Donald Sultan – Master of Mediums
Hungary, Budapest, Art’otel, hotel designed by artist Donald Sultan, restaurant
“My father was a physical person…I just felt most comfortable making things and moving things. Part of the whole American experience I came out of was the empire building mentality… physical labor. My grandfather was on the assembly lines of Detroit in the Depression. It was the way it was.” – Donald Sultan
The legendary Studio 54’s late co-founder Steve Rubell astutely remarked in 1985, “…artists [were] becoming the stars of the 1980s, like the rock stars of the 1960s or the fashion designers of the 1970s,” and artist Donald Sultan was fully riding this wave as his works were in high demand and commanding high prices.
Today, we explore the many different aspects of Donald Sultan and how his unique perspective has captured the imagination of art lovers around the world.
Born in 1951 in Asheville, North Carolina, Donald Sultan grew up with parents who loved the arts. His father, owner of a tire company, loved to create abstract paintings in his free time and his mother loved theater. Donald acted in theater, then found he loved creating and painting sets. Art and construction were in his nature. He soon received his MFA from the Art Institute of Chicago, where he began to experiment with industrial tools and mediums and non-traditional painting techniques.
Known as part of the “New Image” movement, and a principal contemporary artist who came into recognition in the 1970s, Donald Sultan dives deep into such contrasts as light vs. darkness, grace vs. brutality, actuality vs. abstraction, and organic vs. synthetic in his work.
He is also well known for his prints and sculptures, which embrace the same motifs as his paintings. He is a master of multiple mediums, from painting, etching, silkscreen, woodcut, lithography and sculpture among other art techniques and non-traditional industrial media such as plaster, spackle, tar, Masonite, vinyl floor tiles, latex, rubber, PVC and metals.

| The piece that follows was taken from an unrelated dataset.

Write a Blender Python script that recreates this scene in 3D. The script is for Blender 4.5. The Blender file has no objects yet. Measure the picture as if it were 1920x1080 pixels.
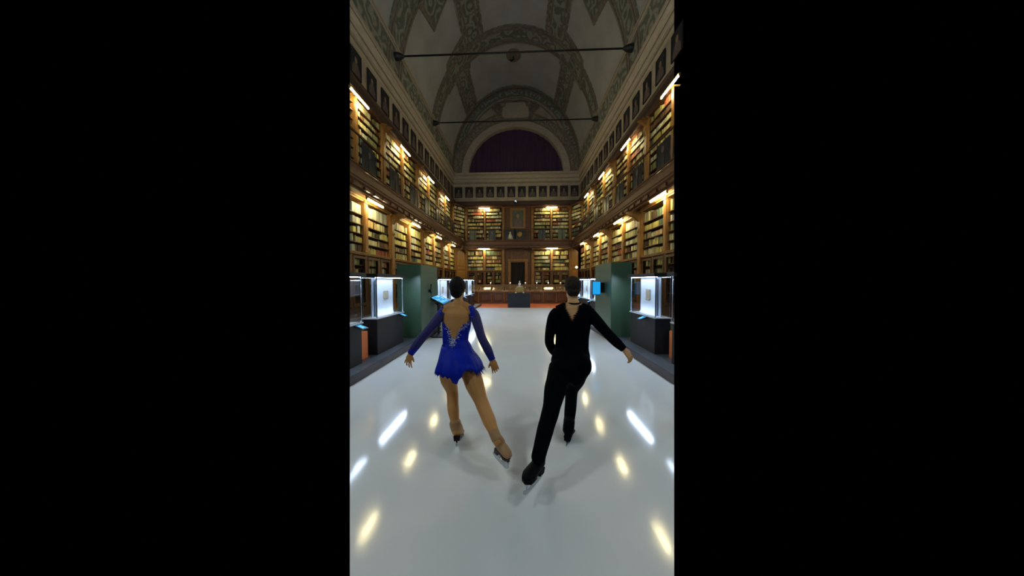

According to the British art historian and author Ian Dunlop, Sultan’s paintings, “fall into two groups: the first group consists of bold, brightly colored pictures with well-defined shapes and crisp outlines forming a clear silhouette; the second group consists of dark, hard to read pictures full of menace and often inspired by disastrous industrial events such as warehouse fires, airplane crashes, and freight train derailments. In both cases the pictures make a strong, immediate visual statement.”